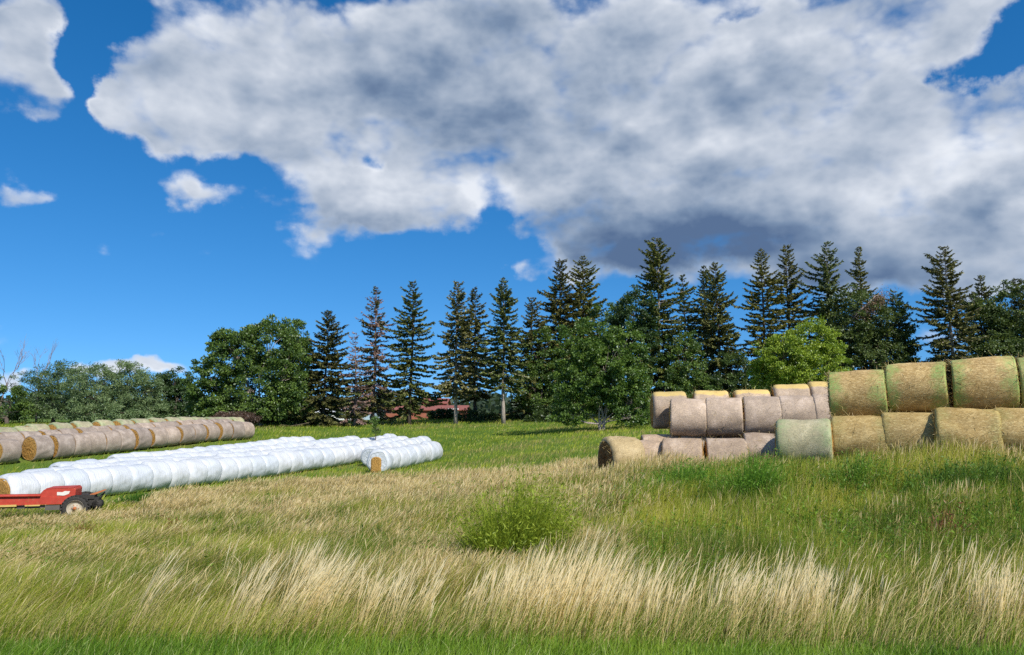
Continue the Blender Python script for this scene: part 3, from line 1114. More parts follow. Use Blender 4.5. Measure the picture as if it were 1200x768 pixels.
S1 = np.array([xat(37, 43.5), 43.5])
brown_row(S1, 15, LB + LG, ['brown wrapped bale showing a round orange hay end, front brown row', 'brown grey wrapped bale inside the front brown row',
                           'brown wrapped bale at the far right tip of the front brown row'], 'brown bales of the front row', 1.07, (1, 6, 7, 9, 11, 12, 13), .05)
brown_row(S1 - bd * 2.0 + bn * .15, 1, LG, ['dark grey brown wrapped bale cut by the left picture edge beside the orange hay end', 'dark grey brown wrapped bale close to the left picture edge',
                               'dark grey brown wrapped bale left of the bale with an orange hay end'], 'grey brown bales at the left edge', 1.3)
brown_row(S1 + bn * 1.75 - bd * 1.6, 17, LB, ['pinkish wrapped bale at the near end of the second brown row', 'pinkish wrapped bale inside the second brown row',
                                 'pinkish wrapped bale at the far right end of the second brown row'], 'brown bales of the second row', 1.07, (3, 5, 8, 12), .07)
brown_row(S1 + bn * 5.2 + bd * 3.2, 13, LS, ['sage green netted bale with an orange hay end starting the back row', 'sage green netted bale inside the back row',
                                 'sage green netted bale at the far end of the back row'], 'sage green bales of the back row', 1.38, (1, 2, 3, 4, 6), .10)
brown_row(S1 + bn * 4.2 - bd * .8, 3, LS, ['sage green netted bale nearest the left picture edge in the short middle group', 'sage green netted bale inside the short middle group',
                               'sage green netted bale at the right end of the short middle group'], 'sage green bales of the short group', 1.3, (), .06)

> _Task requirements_
Pick each line holding the word "picture" out of the data and copy it.

> _Exercise answer_
Continue the Blender Python script for this scene: part 3, from line 1114. More parts follow. Use Blender 4.5. Measure the picture as if it were 1200x768 pixels.
brown_row(S1 - bd * 2.0 + bn * .15, 1, LG, ['dark grey brown wrapped bale cut by the left picture edge beside the orange hay end', 'dark grey brown wrapped bale close to the left picture edge',
brown_row(S1 + bn * 4.2 - bd * .8, 3, LS, ['sage green netted bale nearest the left picture edge in the short middle group', 'sage green netted bale inside the short middle group',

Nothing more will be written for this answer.